▶ Directions for this task:
Exactly repeat the material, dropping only the pictures.

##### Source data #####

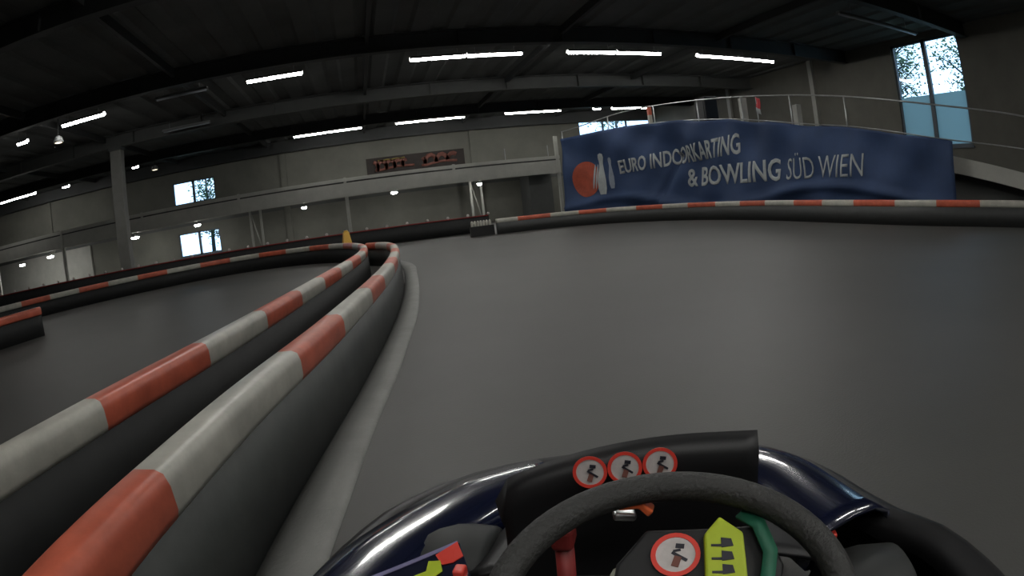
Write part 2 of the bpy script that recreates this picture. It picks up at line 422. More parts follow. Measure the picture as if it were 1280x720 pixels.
# poster with two scrawled words on the back wall above the gallery
def squiggle(mb, x0, x1, zc, amp, n, m, y, r=.035, ph=0):
    r *= 1.25; pts = []
    for i in range(n * 8 + 1):
        t = i / (n * 8); a = t * n * 2 * PI + ph
        pts.append((x0 + (x1 - x0) * t + .12 * math.sin(a), y, zc + amp * math.cos(a) * (1 - .35 * t) + .05 * t))
    mb.sweep(pts, [(-r, -.02), (r, -.02), (r, .02), (-r, .02)], m, up=Vector((0, 1, 0)))
e = empty('wall_poster', 'brown double poster with faded red script on the back wall above the gallery', 'poster', (0, YB, 0))
zb, zt = 3.35, 4.32
MB().box((.45, -.05, zb), (5.95, -.005, zt), M['poster']).build('poster_sheet', e)
k = MB()
squiggle(k, .85, 2.7, zb + .5, .24, 4, M['script'], -.08, .08); squiggle(k, 3.5, 5.4, zb + .55, .26, 3, M['script'], -.08, .09, 1)
squiggle(k, 1.1, 2.6, zb + .74, .06, 3, M['script2'], -.08, .03); squiggle(k, .8, 3.0, zb + .3, .05, 1, M['script'], -.08, .05, 2); squiggle(k, 3.4, 5.4, zb + .3, .06, 1, M['script'], -.08, .05, 2)
k.build('script_print', e)

# ------------------------------------------------------------------ barriers
ROUND = [(a - .014, z) for a, z in ((-.06, -.135), (.055, -.135), (.065, -.11), (.066, -.045), (.055, -.012), (.03, 0), (-.035, 0), (-.06, -.012), (-.07, -.045), (-.07, -.11))]
def barrier(name, label, pts, H=.5, block=1.0, off=0., white=None, body='skirt', rail_h=1.0, first='red'):
    P, L = resample(spline([(x, y, 0) for x, y in pts], .2), .12)
    e = empty(name, label, 'barrier', tuple(P[0]))
    P = [p - P[0] for p in P]; ds = L / (len(P) - 1)
    MB().sweep(P, [(-.05, 0), (.06, 0), (.04, H - .10), (-.06, H - .10)], M[body]).build('barrier_skirt', e)
    def mf(i):
        q = (i * ds + off) % (block + (white or block))
        return M['red'] if q < block else M['white']
    MB().sweep([p + Vector((0, 0, H)) for p in P], [(a, z * rail_h) for a, z in ROUND], None, mf=mf).build('striped_rail', e)
    return e
RR = [(-.80, -.9), (-.80, -.2), (-.75, .45), (-.69, .95), (-.62, 1.35), (-.55, 1.75), (-.47, 2.15), (-.31, 2.9), (-.15, 3.8), (.04, 5.0), (.21, 6.3), (.36, 7.9), (.46, 9.6), (.46, 10.9), (.33, 11.9), (.02, 12.6)]
RO = .72
barrier('divider_barrier', 'nearest red and white barrier, sweeping past the kart on its left', RR, off=RO, block=.86, white=1.12)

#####

▶ Result of this exercise:
Write part 2 of the bpy script that recreates this picture. It picks up at line 422. More parts follow. Measure the picture as if it were 1280x720 pixels.
# poster with two scrawled words on the back wall above the gallery
def squiggle(mb, x0, x1, zc, amp, n, m, y, r=.035, ph=0):
    r *= 1.25; pts = []
    for i in range(n * 8 + 1):
        t = i / (n * 8); a = t * n * 2 * PI + ph
        pts.append((x0 + (x1 - x0) * t + .12 * math.sin(a), y, zc + amp * math.cos(a) * (1 - .35 * t) + .05 * t))
    mb.sweep(pts, [(-r, -.02), (r, -.02), (r, .02), (-r, .02)], m, up=Vector((0, 1, 0)))
e = empty('wall_poster', 'brown double poster with faded red script on the back wall above the gallery', 'poster', (0, YB, 0))
zb, zt = 3.35, 4.32
MB().box((.45, -.05, zb), (5.95, -.005, zt), M['poster']).build('poster_sheet', e)
k = MB()
squiggle(k, .85, 2.7, zb + .5, .24, 4, M['script'], -.08, .08); squiggle(k, 3.5, 5.4, zb + .55, .26, 3, M['script'], -.08, .09, 1)
squiggle(k, 1.1, 2.6, zb + .74, .06, 3, M['script2'], -.08, .03); squiggle(k, .8, 3.0, zb + .3, .05, 1, M['script'], -.08, .05, 2); squiggle(k, 3.4, 5.4, zb + .3, .06, 1, M['script'], -.08, .05, 2)
k.build('script_print', e)

# ------------------------------------------------------------------ barriers
ROUND = [(a - .014, z) for a, z in ((-.06, -.135), (.055, -.135), (.065, -.11), (.066, -.045), (.055, -.012), (.03, 0), (-.035, 0), (-.06, -.012), (-.07, -.045), (-.07, -.11))]
def barrier(name, label, pts, H=.5, block=1.0, off=0., white=None, body='skirt', rail_h=1.0, first='red'):
    P, L = resample(spline([(x, y, 0) for x, y in pts], .2), .12)
    e = empty(name, label, 'barrier', tuple(P[0]))
    P = [p - P[0] for p in P]; ds = L / (len(P) - 1)
    MB().sweep(P, [(-.05, 0), (.06, 0), (.04, H - .10), (-.06, H - .10)], M[body]).build('barrier_skirt', e)
    def mf(i):
        q = (i * ds + off) % (block + (white or block))
        return M['red'] if q < block else M['white']
    MB().sweep([p + Vector((0, 0, H)) for p in P], [(a, z * rail_h) for a, z in ROUND], None, mf=mf).build('striped_rail', e)
    return e
RR = [(-.80, -.9), (-.80, -.2), (-.75, .45), (-.69, .95), (-.62, 1.35), (-.55, 1.75), (-.47, 2.15), (-.31, 2.9), (-.15, 3.8), (.04, 5.0), (.21, 6.3), (.36, 7.9), (.46, 9.6), (.46, 10.9), (.33, 11.9), (.02, 12.6)]
RO = .72
barrier('divider_barrier', 'nearest red and white barrier, sweeping past the kart on its left', RR, off=RO, block=.86, white=1.12)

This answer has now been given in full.